_Job:_
Check each line for the word "picture" and give how many have it. Say nothing else.

_Collected data:_
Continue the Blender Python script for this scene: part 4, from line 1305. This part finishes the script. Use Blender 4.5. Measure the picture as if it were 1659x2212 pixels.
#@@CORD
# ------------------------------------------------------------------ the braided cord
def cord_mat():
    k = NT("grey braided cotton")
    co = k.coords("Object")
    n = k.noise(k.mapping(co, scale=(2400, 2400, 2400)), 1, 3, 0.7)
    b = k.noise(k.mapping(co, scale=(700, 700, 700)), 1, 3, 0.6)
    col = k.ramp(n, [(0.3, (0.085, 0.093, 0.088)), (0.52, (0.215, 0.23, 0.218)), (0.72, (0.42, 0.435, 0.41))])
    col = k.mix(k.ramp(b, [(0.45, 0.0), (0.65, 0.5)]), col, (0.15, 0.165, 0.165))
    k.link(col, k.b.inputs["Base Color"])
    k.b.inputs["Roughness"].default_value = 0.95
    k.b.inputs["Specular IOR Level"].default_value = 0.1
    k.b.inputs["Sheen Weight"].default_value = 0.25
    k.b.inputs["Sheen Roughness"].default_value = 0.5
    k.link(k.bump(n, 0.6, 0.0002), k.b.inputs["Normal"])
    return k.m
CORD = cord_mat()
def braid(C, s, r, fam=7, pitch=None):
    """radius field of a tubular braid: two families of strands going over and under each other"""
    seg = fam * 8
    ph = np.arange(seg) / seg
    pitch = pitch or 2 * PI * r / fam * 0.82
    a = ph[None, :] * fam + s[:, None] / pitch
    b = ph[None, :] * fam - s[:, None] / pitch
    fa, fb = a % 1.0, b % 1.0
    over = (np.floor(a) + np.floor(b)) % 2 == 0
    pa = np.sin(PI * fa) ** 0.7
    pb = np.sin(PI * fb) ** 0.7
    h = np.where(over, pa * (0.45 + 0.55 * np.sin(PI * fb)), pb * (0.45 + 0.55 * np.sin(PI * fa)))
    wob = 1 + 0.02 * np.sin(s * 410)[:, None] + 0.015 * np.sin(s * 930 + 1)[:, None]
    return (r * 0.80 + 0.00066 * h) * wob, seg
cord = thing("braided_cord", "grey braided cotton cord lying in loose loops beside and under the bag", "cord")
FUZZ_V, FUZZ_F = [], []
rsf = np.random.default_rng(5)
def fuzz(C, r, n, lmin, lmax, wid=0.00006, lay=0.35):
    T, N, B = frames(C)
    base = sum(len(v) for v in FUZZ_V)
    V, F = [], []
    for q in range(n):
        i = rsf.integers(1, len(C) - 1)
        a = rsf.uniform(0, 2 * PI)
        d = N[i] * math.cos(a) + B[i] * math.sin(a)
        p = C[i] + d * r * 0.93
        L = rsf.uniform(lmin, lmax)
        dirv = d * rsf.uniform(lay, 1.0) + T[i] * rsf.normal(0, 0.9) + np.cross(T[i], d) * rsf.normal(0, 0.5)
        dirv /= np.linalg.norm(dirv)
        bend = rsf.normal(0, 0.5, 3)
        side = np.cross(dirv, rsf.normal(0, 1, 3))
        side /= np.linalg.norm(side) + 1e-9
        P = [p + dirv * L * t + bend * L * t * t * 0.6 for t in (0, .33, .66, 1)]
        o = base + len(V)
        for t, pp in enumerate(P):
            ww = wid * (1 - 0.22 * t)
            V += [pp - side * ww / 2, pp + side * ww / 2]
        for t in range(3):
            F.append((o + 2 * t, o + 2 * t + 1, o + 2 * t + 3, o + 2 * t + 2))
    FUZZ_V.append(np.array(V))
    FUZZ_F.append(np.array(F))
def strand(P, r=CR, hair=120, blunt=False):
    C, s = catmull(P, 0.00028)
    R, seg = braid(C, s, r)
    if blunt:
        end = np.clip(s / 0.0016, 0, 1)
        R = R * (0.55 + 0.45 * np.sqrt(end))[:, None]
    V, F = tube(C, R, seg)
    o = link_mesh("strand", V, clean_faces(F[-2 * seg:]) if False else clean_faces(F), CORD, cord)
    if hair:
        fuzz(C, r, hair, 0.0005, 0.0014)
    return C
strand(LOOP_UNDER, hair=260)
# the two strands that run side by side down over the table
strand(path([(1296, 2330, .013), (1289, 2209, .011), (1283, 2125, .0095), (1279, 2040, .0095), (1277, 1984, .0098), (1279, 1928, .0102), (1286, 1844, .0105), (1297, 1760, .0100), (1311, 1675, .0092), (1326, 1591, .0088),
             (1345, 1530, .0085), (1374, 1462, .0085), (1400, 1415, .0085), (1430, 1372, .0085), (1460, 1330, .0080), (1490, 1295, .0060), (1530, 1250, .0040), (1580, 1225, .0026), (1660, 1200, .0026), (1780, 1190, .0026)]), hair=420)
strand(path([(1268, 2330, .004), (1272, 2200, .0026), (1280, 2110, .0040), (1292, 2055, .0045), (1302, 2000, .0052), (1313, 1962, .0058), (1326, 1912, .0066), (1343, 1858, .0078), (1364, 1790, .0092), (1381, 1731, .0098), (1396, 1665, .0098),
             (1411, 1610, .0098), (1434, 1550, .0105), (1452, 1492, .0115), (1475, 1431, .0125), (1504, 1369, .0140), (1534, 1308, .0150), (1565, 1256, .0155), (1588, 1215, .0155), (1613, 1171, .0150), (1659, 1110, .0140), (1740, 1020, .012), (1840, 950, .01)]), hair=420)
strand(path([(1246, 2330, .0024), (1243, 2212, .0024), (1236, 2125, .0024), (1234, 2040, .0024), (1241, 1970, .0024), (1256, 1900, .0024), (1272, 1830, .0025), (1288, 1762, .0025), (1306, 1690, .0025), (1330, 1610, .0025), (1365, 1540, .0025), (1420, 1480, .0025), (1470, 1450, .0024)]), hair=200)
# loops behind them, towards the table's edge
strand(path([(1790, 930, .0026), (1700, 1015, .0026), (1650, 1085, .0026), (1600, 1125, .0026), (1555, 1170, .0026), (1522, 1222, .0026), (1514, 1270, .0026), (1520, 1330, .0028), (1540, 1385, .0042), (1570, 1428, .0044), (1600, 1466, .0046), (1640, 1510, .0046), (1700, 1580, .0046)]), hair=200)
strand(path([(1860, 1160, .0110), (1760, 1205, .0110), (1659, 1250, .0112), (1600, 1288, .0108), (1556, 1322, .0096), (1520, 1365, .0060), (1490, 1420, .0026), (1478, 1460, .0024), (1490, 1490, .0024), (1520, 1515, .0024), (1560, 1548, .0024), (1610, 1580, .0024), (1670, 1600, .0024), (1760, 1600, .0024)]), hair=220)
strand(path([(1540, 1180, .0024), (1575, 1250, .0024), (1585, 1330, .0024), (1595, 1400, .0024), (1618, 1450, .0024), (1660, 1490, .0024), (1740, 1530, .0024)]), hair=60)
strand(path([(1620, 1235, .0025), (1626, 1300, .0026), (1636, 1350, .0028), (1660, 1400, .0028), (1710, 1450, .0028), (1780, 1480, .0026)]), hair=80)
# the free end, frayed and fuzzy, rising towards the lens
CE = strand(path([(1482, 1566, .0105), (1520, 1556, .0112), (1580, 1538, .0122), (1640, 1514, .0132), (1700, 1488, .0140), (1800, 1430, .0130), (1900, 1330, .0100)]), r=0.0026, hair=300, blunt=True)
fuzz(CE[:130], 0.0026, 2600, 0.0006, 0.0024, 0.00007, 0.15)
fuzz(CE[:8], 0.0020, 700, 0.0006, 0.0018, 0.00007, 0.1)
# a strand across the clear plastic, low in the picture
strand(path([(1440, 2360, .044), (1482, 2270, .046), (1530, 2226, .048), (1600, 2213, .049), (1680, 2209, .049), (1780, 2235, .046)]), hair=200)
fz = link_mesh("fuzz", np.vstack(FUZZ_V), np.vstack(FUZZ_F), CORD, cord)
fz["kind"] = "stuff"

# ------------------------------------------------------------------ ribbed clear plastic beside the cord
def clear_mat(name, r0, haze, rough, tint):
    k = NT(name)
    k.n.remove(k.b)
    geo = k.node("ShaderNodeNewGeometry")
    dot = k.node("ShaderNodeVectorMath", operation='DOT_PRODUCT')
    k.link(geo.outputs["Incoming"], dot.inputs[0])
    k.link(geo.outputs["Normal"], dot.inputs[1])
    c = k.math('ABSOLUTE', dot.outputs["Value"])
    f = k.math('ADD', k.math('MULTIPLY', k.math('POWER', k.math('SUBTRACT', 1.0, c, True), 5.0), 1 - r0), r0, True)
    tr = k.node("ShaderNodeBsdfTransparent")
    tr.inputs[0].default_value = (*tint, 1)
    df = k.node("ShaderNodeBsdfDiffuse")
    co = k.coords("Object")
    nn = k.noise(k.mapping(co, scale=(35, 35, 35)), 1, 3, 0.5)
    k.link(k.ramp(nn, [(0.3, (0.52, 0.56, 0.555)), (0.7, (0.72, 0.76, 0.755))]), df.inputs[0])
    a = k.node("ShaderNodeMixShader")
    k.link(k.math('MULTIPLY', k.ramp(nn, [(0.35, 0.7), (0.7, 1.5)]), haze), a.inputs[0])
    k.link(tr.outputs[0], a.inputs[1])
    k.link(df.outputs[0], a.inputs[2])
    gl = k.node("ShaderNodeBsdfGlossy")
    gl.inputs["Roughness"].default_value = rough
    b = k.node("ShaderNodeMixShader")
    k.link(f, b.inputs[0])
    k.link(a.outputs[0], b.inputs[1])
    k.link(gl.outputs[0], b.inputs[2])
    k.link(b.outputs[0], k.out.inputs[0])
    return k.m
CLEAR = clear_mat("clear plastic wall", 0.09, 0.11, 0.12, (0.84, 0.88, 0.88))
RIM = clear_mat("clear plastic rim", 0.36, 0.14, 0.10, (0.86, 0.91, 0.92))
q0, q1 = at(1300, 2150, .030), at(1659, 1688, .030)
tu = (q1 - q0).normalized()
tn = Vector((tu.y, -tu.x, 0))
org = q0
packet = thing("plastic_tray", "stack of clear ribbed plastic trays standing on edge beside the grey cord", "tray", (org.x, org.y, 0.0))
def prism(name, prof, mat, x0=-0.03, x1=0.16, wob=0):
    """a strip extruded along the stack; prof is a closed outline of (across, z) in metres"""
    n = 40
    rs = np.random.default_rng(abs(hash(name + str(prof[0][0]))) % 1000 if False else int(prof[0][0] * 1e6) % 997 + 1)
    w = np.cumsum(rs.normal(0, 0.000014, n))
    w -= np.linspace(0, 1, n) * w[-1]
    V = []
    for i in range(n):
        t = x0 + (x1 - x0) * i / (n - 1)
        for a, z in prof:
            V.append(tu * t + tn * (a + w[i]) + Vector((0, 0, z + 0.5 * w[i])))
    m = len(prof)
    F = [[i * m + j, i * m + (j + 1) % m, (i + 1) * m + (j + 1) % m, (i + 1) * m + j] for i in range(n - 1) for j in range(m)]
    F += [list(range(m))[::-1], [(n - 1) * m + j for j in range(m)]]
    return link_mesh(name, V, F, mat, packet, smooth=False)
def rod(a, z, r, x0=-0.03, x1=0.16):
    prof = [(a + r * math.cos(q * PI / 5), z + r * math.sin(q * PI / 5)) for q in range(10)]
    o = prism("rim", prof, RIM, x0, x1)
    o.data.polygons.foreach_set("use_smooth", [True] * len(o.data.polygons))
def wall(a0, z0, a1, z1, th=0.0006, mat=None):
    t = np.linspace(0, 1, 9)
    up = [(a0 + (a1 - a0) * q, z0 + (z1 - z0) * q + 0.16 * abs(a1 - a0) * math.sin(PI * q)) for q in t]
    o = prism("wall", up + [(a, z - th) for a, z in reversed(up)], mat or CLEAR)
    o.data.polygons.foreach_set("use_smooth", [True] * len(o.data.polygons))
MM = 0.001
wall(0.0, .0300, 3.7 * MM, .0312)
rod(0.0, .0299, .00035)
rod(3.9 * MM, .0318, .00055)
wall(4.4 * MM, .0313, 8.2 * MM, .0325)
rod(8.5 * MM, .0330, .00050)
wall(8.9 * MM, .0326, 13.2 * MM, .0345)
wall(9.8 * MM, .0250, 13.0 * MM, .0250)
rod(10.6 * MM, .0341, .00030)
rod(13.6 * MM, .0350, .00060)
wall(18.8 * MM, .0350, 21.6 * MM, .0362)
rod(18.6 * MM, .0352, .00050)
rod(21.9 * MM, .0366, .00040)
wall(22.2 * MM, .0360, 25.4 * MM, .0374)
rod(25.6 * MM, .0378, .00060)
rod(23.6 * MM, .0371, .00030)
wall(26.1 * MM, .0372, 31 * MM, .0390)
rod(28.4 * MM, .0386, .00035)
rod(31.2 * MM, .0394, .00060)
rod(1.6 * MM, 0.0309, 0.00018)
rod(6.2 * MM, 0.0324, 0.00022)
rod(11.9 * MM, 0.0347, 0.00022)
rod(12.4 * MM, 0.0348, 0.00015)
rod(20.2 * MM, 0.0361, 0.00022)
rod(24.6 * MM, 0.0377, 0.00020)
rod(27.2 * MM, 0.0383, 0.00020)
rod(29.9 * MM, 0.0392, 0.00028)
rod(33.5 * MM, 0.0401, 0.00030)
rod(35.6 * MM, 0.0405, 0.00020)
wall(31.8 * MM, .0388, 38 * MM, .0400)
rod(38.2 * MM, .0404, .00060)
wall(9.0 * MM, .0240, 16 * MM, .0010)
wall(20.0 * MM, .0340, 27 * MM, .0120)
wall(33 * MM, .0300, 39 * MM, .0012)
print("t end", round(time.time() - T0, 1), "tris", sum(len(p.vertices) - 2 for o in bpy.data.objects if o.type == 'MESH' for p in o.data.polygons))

_Expected output:_
2